Maranda is a designer at the Book Bakery, an experimental print on demand publisher, and a fine artist working in the medium of the book. His latest work, ArtforumX, is a piece that reconfigures the history of Artforum magazine from the first issue to the present day by reprinting each volume with colour blocks designating advertising and editorial content within the physical and visual page space of each volume. It’s currently on exhibit at Art Metropole, where we met to talk about art and the book and the dangers of design.

We flipped through a couple issues, reading these spaces as they changed over time. The art work wouldn’t feel right if we were scrolling through a .pdf of informatics, the physicalitythe bookness–of these bound volumes, is significant. It’s through the familiarity with the scale, size and heft of the original source material, through the ghostly corporeal sensation of having ever read an issue of Artforum, that ArtforumX gets its conceptual weight. You can certainly read them, even without text, but they’re definitely art objects (i.e. not literature), if only because they are one of a kind.

“I draw from primarily an artistic rather than literary background,” he says, “though I wouldn’t say that the Bakery books are fetishized; they’re meant to be read.” I’ve only read one of the Bakery’s Books, Andrew Kaufman’s Selected Business Correspondence, but considering how small the catalog is–three books, so far–I’m fairly confident that it can stand in as a suitable representative of the Bakery’s book objects. And I loved reading it.

The premise of SBC relies on design and papery ephemera. Kaufman has been buying vintage letterheads on e-Bay and at flea markets for years, and this collection is built around the inherent nostalgia of the outmoded form of the letter. Each letter contains an allusion to a presumably imaginary event: the vice president of The Youth’s Companion Office writes to inform an applicant that at 30 years old he is simply too old for consideration, or the manager of WLW Television Wrestling Tournament gently tells a former champ that despite completing a PhD in Art Criticism, he cannot return to the ring to fight under the moniker Damien Hurt. The whole sheaf of letters is bound and placed in an embossed manilla folder. The letterheads themselves, with their once deadened everydayness, become the glowing beacons of a possible world, embedded in the ongoing invention of a robust (and fun!) literary future.

Kaufman told me he considers SBC his first, and so far only, collection of short stories. In general, his novels tend to be relatively short, so it makes a perfect kind of sense that these stories would average approximately one and a half typewritten pages. “Because I write shorter stories,” Kaufman said, “the packaging becomes so important. It says up front ‘this is a small book, this is a small story.’ It sets the reader up to see this in advance and know that it wont take much time to read the book, so they better savor it.”
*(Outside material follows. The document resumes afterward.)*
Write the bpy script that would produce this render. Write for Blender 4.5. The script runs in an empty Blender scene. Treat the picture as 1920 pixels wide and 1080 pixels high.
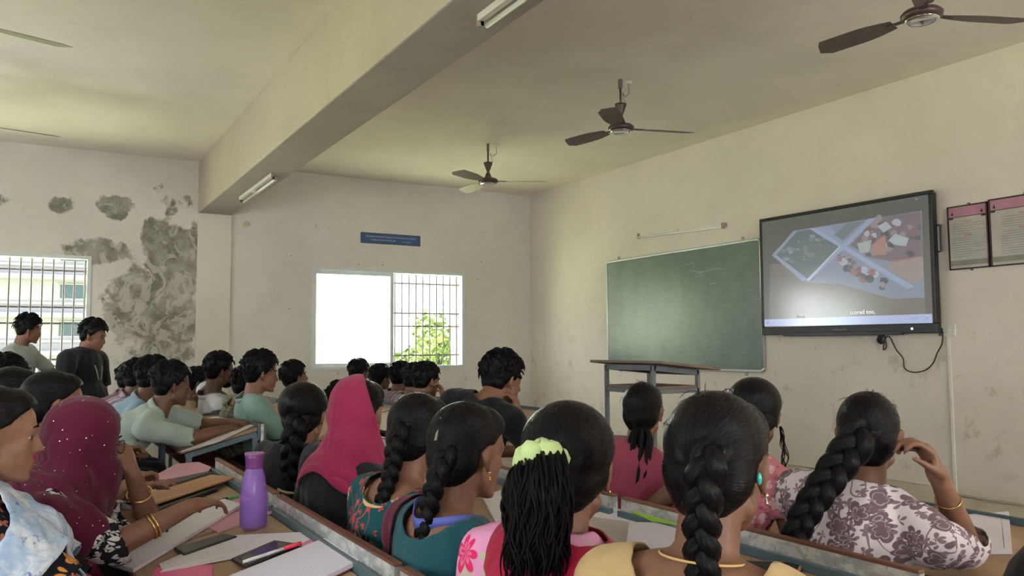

Kaufman’s books are all rather handsome. The cover for All My Friends are Superheroes is sweet and sad, a strange found photo with a blue tint and hand lettering. “It’s the perfect scrawl,” he says, and he’s right. Once you take the rolling wave of the half jacket off of the hardcover edition of The Waterproof Bible it looks almost uncannily like a Gideon bible, the kind you find in hotels and thrift stores. The Tiny Wife is truly pocket sized, a little red gift, like something you would give to a child whom you really like. It’s as tall and as wide as my hand. “Sometimes I get tweets from people, saying they liked the ebook version of The Tiny Wife” he sighed, “and I’m like, Why?! It’s so beautiful as a book! That’s like telling me I’m Rick Astley when I wanna be the Smiths!”

“The medium is not neutral,” Maranda says, when I inevitably ask about the complicated relationship between literature and design in the age of the e-reader. “E-readers certainly have their place, but for readers of literature the codex contains a certain structural meaning.” When it comes to this reader, design is often part of that structural meaning. Design can be a bridge, but I want it built when it needs building, lest every good-looking book become mere décor. And what’s the point of a staring at a bridge when you could be walking across it, moving ever forward, in the direction of life?